__What you have to do__: Copy exactly the lines that run from the top of the listing to the line containing "F, CX, CY, H", both ends included, and omit the pictures.

__Given information__:
■ ■ ■ ■

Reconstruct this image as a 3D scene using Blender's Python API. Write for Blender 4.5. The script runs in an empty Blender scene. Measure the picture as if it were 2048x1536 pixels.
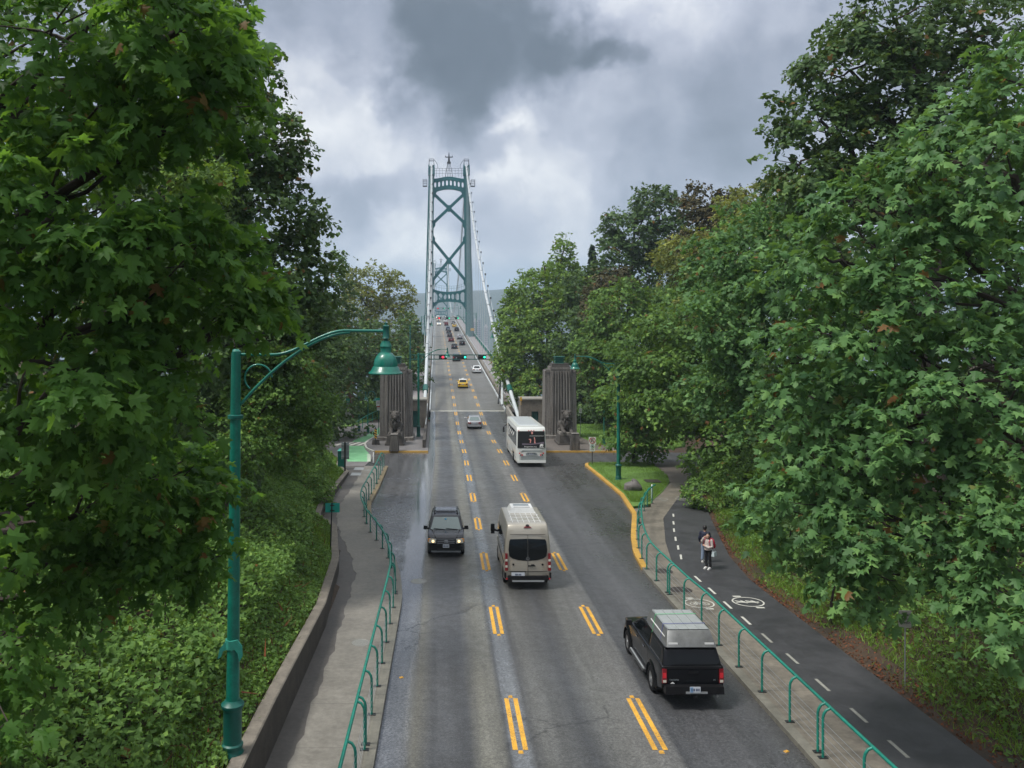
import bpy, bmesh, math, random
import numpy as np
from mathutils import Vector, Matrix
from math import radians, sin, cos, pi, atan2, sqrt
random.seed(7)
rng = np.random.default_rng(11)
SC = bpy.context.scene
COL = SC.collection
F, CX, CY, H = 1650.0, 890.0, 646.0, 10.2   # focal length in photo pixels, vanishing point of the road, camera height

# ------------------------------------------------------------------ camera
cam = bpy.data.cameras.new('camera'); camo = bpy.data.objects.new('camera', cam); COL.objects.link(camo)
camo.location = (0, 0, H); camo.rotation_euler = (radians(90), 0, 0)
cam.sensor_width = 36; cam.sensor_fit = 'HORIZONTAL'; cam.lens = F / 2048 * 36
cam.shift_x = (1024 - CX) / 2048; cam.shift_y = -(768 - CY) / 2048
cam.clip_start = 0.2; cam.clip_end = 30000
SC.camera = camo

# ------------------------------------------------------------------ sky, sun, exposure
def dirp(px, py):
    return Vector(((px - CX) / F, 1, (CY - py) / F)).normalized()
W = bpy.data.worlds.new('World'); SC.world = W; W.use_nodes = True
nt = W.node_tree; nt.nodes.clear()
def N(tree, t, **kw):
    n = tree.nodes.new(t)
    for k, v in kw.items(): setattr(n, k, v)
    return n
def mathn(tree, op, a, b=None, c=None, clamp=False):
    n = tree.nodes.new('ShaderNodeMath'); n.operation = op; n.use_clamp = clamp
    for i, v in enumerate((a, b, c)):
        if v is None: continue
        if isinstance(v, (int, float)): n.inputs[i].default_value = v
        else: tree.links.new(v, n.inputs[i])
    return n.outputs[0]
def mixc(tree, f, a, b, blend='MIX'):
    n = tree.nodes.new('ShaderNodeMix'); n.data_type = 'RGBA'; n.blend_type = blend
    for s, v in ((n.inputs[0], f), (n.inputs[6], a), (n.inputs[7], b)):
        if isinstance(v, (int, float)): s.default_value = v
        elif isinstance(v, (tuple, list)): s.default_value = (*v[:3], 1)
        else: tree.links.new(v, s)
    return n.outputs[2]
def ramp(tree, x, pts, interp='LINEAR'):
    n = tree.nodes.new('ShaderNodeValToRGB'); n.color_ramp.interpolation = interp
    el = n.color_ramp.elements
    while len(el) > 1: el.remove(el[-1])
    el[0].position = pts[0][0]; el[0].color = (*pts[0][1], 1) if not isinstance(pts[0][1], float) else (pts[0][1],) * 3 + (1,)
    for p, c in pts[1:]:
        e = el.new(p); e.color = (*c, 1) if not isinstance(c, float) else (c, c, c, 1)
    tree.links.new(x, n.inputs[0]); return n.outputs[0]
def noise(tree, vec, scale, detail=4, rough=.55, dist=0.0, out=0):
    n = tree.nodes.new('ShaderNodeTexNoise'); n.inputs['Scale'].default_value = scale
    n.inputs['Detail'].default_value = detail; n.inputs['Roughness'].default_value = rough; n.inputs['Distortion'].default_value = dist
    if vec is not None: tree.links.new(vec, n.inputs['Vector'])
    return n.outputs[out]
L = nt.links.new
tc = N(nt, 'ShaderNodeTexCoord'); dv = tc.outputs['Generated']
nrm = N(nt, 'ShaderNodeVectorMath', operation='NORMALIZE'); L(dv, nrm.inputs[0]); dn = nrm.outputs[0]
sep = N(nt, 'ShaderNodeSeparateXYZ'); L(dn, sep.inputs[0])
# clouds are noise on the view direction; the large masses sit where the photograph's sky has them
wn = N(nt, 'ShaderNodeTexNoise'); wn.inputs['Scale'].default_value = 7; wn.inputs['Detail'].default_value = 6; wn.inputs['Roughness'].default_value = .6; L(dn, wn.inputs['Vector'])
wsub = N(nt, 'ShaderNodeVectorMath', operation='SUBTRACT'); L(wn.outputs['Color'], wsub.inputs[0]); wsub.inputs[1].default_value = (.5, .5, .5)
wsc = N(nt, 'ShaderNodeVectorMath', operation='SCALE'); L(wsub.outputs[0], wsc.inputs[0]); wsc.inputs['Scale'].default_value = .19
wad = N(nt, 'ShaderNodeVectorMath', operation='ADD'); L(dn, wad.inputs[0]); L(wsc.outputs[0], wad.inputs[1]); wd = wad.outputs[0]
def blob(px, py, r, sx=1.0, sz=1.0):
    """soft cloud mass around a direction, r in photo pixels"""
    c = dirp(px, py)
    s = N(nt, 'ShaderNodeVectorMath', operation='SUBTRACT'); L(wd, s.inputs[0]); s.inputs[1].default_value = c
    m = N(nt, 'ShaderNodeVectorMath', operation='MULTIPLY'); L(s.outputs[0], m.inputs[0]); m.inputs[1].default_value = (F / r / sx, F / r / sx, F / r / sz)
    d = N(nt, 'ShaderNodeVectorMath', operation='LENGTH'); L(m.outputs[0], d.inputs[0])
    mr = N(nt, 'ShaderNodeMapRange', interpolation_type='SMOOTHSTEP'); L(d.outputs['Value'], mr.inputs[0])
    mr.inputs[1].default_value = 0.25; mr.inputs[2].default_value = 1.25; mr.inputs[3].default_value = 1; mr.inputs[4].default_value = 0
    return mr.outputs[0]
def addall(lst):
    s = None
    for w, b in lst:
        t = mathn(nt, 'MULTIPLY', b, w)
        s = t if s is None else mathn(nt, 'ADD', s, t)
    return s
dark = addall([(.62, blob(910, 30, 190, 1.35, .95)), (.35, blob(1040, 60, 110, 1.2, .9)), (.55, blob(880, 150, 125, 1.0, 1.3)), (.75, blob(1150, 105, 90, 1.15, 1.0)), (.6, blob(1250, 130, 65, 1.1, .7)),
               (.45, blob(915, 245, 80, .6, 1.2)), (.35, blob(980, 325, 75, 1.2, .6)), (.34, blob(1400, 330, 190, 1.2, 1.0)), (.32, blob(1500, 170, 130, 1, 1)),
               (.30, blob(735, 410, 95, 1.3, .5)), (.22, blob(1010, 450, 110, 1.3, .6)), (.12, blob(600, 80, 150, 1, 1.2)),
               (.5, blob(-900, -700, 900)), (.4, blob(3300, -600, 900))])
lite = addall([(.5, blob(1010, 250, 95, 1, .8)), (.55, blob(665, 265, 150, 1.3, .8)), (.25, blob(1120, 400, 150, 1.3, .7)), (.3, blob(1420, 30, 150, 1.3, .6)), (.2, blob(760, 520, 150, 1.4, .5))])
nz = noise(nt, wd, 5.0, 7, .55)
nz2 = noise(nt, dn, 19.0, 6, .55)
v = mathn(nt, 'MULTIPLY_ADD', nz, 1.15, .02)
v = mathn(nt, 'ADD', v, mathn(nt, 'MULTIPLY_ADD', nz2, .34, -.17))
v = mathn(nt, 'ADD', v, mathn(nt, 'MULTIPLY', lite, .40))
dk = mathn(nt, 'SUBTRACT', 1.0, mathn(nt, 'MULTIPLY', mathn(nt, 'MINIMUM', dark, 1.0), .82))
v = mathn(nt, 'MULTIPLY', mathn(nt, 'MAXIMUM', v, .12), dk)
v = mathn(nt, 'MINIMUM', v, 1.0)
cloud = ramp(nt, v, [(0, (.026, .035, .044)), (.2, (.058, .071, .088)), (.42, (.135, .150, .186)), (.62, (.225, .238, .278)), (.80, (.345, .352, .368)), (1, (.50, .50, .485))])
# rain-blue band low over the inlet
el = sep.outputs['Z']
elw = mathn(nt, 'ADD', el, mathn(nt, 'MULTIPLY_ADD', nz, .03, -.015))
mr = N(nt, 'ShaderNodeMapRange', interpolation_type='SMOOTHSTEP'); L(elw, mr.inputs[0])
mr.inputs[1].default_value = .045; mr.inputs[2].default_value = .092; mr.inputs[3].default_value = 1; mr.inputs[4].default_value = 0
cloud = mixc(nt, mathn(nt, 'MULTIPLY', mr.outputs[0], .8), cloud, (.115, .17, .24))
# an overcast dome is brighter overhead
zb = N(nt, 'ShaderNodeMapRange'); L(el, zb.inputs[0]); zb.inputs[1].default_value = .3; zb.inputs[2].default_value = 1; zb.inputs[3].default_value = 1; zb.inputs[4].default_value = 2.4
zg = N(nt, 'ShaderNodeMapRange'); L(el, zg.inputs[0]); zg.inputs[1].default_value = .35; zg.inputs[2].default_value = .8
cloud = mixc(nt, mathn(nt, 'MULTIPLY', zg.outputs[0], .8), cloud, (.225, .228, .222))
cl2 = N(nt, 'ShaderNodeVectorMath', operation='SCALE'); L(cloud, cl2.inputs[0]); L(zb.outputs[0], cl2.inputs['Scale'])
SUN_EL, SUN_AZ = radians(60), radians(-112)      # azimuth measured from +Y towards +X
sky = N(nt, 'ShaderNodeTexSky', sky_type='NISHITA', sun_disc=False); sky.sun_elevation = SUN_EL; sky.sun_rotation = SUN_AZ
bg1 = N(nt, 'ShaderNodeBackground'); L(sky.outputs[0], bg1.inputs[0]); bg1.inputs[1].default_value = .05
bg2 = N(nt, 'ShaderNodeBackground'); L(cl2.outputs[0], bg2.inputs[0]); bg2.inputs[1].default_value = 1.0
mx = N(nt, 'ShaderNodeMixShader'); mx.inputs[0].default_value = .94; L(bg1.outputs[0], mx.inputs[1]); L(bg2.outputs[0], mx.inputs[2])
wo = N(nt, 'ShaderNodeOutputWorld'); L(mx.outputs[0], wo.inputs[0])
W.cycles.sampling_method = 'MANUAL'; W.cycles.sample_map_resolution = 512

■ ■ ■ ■

__Full output__:
Reconstruct this image as a 3D scene using Blender's Python API. Write for Blender 4.5. The script runs in an empty Blender scene. Measure the picture as if it were 2048x1536 pixels.
import bpy, bmesh, math, random
import numpy as np
from mathutils import Vector, Matrix
from math import radians, sin, cos, pi, atan2, sqrt
random.seed(7)
rng = np.random.default_rng(11)
SC = bpy.context.scene
COL = SC.collection
F, CX, CY, H = 1650.0, 890.0, 646.0, 10.2   # focal length in photo pixels, vanishing point of the road, camera height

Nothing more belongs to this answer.